**TASK OBJECTIVE:** Pictures aside, write out every record exactly as it appears.

**RAW RECORDS:**
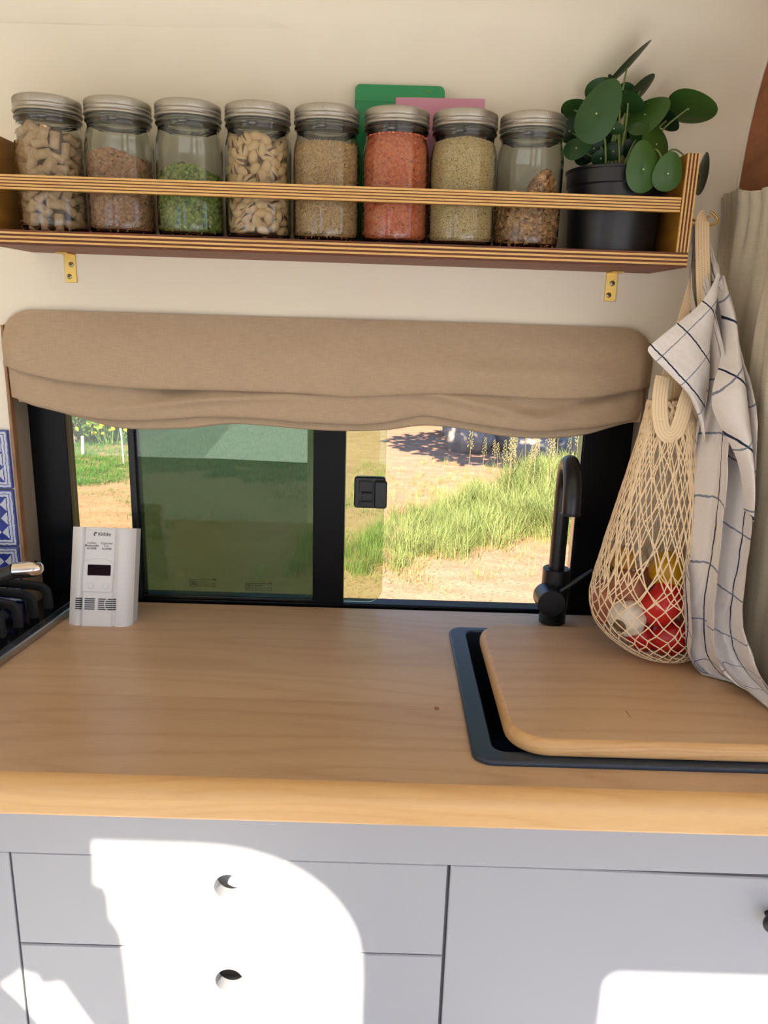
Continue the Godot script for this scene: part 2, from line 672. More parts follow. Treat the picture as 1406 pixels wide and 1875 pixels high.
	for k in rb.v.size():   # outline was drawn as (z, y): turn it to face -x
		var p := rb.v[k]
		rb.v[k] = Vector3(-p.z, p.y, p.x)
		var q := rb.n[k]
		rb.n[k] = Vector3(-q.z, q.y, q.x)
	struct("wall_right", rb, M.bulkhead, "reddish brown wooden bulkhead with a curved edge above the linen curtain", "wall")
	# white bead where lining meets bulkhead
	var path := PackedVector3Array()
	for k in range(1, prof.size()):
		path.append(Vector3(0.5215, prof[k].x, prof[k].y + 0.001))
	var bd := Geo.new()
	bd.tube(path, 0.0028, 0.0028, 8)
	struct("trim_2", bd, mat(c8(240, 228, 208), 0.5), "cream bead between the wall lining and the brown bulkhead", "trim")
	# door side of the van behind the camera: sliding door opening and front door window
	var zf := 1.765
	var dx := -0.25 * (zf - 0.52)
	var dy := 0.75 * (zf - 0.52)
	var fw := CSGBox3D.new()
	fw.size = Vector3(4.6, 2.04, 0.02)
	fw.position = Vector3(0, 0.94, zf + 0.01)
	fw.material = M.white_in
	var top := 0.816 + dy
	var right := -0.0105 + dx
	var o1 := PackedVector2Array([Vector2(-2.0, -0.02), Vector2(right, -0.02)])
	for k in 13:
		var a := PI / 2 * k / 12.0
		o1.append(Vector2(right - 0.205 + 0.205 * pow(cos(a), 0.9), top - 0.20 + 0.20 * pow(sin(a), 0.9)))
	o1.append(Vector2(-2.0, top + 0.004))
	var o2 := PackedVector2Array()
	for p in round_rect(0.2865 + dx, 0.4, 1.9, 0.6485 + dy, 0.022, 5):
		o2.append(p)
	for o in [o1, o2]:
		var hole := CSGPolygon3D.new()
		hole.name = "opening"
		hole.polygon = o
		hole.depth = 0.2
		hole.operation = CSGShape3D.OPERATION_SUBTRACTION
		hole.position = Vector3(0, 0, zf + 0.1) - fw.position
		fw.add_child(hole, true)
	fw.name = "wall_front"
	add_child(fw)
	tag(fw, "door side of the van behind the viewer, open to the sunlight", "wall", "", "structure")
	# a curtain bunched at the door's edge
	var k1 := PackedVector2Array()
	for p in [Vector2(-0.3364, 0.86), Vector2(-0.3395, 0.78), Vector2(-0.3417, 0.737), Vector2(-0.3255, 0.7365), Vector2(-0.3245, 0.6935), Vector2(-0.3125, 0.678), Vector2(-0.3105, 0.6455), Vector2(-0.3085, 0.6), Vector2(-0.3065, 0.53), Vector2(-0.303, 0.4), Vector2(-0.30, 0.2),
		Vector2(-0.31, 0.1), Vector2(-0.335, 0.4), Vector2(-0.352, 0.53), Vector2(-0.372, 0.567), Vector2(-0.3915, 0.606), Vector2(-0.404, 0.603), Vector2(-0.416, 0.601), Vector2(-0.4185, 0.606), Vector2(-0.408, 0.612), Vector2(-0.405, 0.617), Vector2(-0.414, 0.6175), Vector2(-0.428, 0.616), Vector2(-0.4415, 0.6226), Vector2(-0.452, 0.612), Vector2(-0.475, 0.595), Vector2(-0.50, 0.60), Vector2(-0.62, 0.64), Vector2(-0.62, 0.86)]:
		k1.append(p + Vector2(dx, dy))
	var k2 := PackedVector2Array()
	for p in [Vector2(-0.62, 0.62), Vector2(-0.49, 0.588), Vector2(-0.4651, 0.5858), Vector2(-0.445, 0.562), Vector2(-0.4219, 0.5274), Vector2(-0.36, 0.4), Vector2(-0.36, 0.2), Vector2(-0.62, 0.2)]:
		k2.append(p + Vector2(dx, dy))
	var dc := Geo.new()
	dc.prism(k1, zf - 0.004, zf + 0.018, 0.002)
	dc.prism(k2, zf - 0.004, zf + 0.018, 0.002)
	obj("door_curtain", dc, M.linen, fw).position = -fw.position


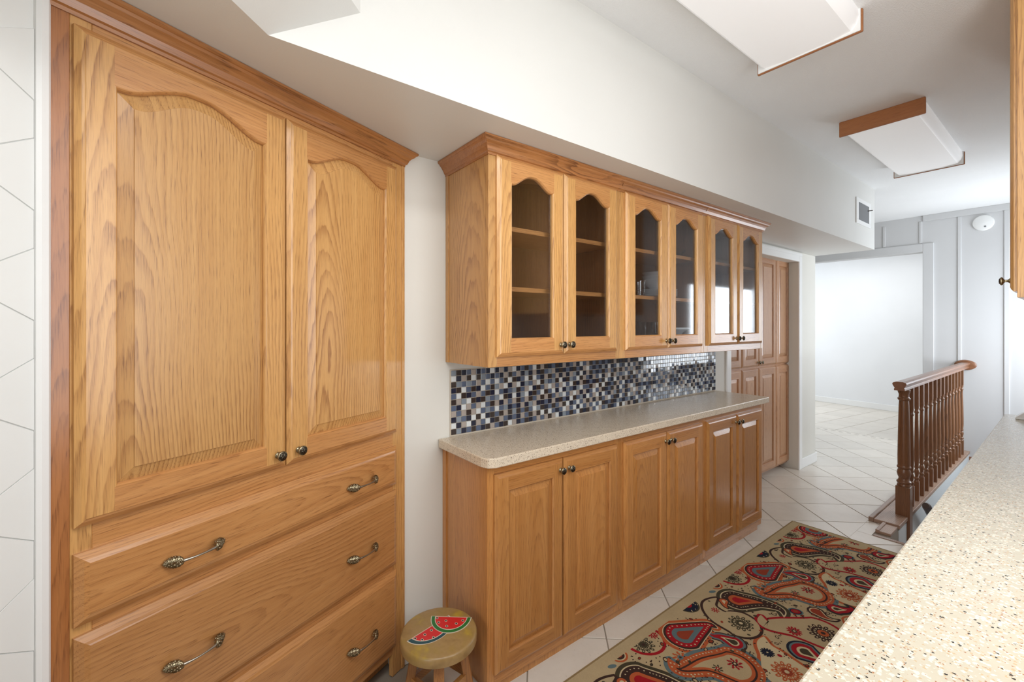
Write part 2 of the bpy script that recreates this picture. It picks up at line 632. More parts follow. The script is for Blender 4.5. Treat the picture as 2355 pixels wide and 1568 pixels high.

**WRITTEN RESPONSE:**
Continue the Godot script for this scene: part 2, from line 672. More parts follow. Treat the picture as 1406 pixels wide and 1875 pixels high.
	for k in rb.v.size():   # outline was drawn as (z, y): turn it to face -x
		var p := rb.v[k]
		rb.v[k] = Vector3(-p.z, p.y, p.x)
		var q := rb.n[k]
		rb.n[k] = Vector3(-q.z, q.y, q.x)
	struct("wall_right", rb, M.bulkhead, "reddish brown wooden bulkhead with a curved edge above the linen curtain", "wall")
	# white bead where lining meets bulkhead
	var path := PackedVector3Array()
	for k in range(1, prof.size()):
		path.append(Vector3(0.5215, prof[k].x, prof[k].y + 0.001))
	var bd := Geo.new()
	bd.tube(path, 0.0028, 0.0028, 8)
	struct("trim_2", bd, mat(c8(240, 228, 208), 0.5), "cream bead between the wall lining and the brown bulkhead", "trim")
	# door side of the van behind the camera: sliding door opening and front door window
	var zf := 1.765
	var dx := -0.25 * (zf - 0.52)
	var dy := 0.75 * (zf - 0.52)
	var fw := CSGBox3D.new()
	fw.size = Vector3(4.6, 2.04, 0.02)
	fw.position = Vector3(0, 0.94, zf + 0.01)
	fw.material = M.white_in
	var top := 0.816 + dy
	var right := -0.0105 + dx
	var o1 := PackedVector2Array([Vector2(-2.0, -0.02), Vector2(right, -0.02)])
	for k in 13:
		var a := PI / 2 * k / 12.0
		o1.append(Vector2(right - 0.205 + 0.205 * pow(cos(a), 0.9), top - 0.20 + 0.20 * pow(sin(a), 0.9)))
	o1.append(Vector2(-2.0, top + 0.004))
	var o2 := PackedVector2Array()
	for p in round_rect(0.2865 + dx, 0.4, 1.9, 0.6485 + dy, 0.022, 5):
		o2.append(p)
	for o in [o1, o2]:
		var hole := CSGPolygon3D.new()
		hole.name = "opening"
		hole.polygon = o
		hole.depth = 0.2
		hole.operation = CSGShape3D.OPERATION_SUBTRACTION
		hole.position = Vector3(0, 0, zf + 0.1) - fw.position
		fw.add_child(hole, true)
	fw.name = "wall_front"
	add_child(fw)
	tag(fw, "door side of the van behind the viewer, open to the sunlight", "wall", "", "structure")
	# a curtain bunched at the door's edge
	var k1 := PackedVector2Array()
	for p in [Vector2(-0.3364, 0.86), Vector2(-0.3395, 0.78), Vector2(-0.3417, 0.737), Vector2(-0.3255, 0.7365), Vector2(-0.3245, 0.6935), Vector2(-0.3125, 0.678), Vector2(-0.3105, 0.6455), Vector2(-0.3085, 0.6), Vector2(-0.3065, 0.53), Vector2(-0.303, 0.4), Vector2(-0.30, 0.2),
		Vector2(-0.31, 0.1), Vector2(-0.335, 0.4), Vector2(-0.352, 0.53), Vector2(-0.372, 0.567), Vector2(-0.3915, 0.606), Vector2(-0.404, 0.603), Vector2(-0.416, 0.601), Vector2(-0.4185, 0.606), Vector2(-0.408, 0.612), Vector2(-0.405, 0.617), Vector2(-0.414, 0.6175), Vector2(-0.428, 0.616), Vector2(-0.4415, 0.6226), Vector2(-0.452, 0.612), Vector2(-0.475, 0.595), Vector2(-0.50, 0.60), Vector2(-0.62, 0.64), Vector2(-0.62, 0.86)]:
		k1.append(p + Vector2(dx, dy))
	var k2 := PackedVector2Array()
	for p in [Vector2(-0.62, 0.62), Vector2(-0.49, 0.588), Vector2(-0.4651, 0.5858), Vector2(-0.445, 0.562), Vector2(-0.4219, 0.5274), Vector2(-0.36, 0.4), Vector2(-0.36, 0.2), Vector2(-0.62, 0.2)]:
		k2.append(p + Vector2(dx, dy))
	var dc := Geo.new()
	dc.prism(k1, zf - 0.004, zf + 0.018, 0.002)
	dc.prism(k2, zf - 0.004, zf + 0.018, 0.002)
	obj("door_curtain", dc, M.linen, fw).position = -fw.position


Write part 2 of the bpy script that recreates this picture. It picks up at line 632. More parts follow. The script is for Blender 4.5. Treat the picture as 2355 pixels wide and 1568 pixels high.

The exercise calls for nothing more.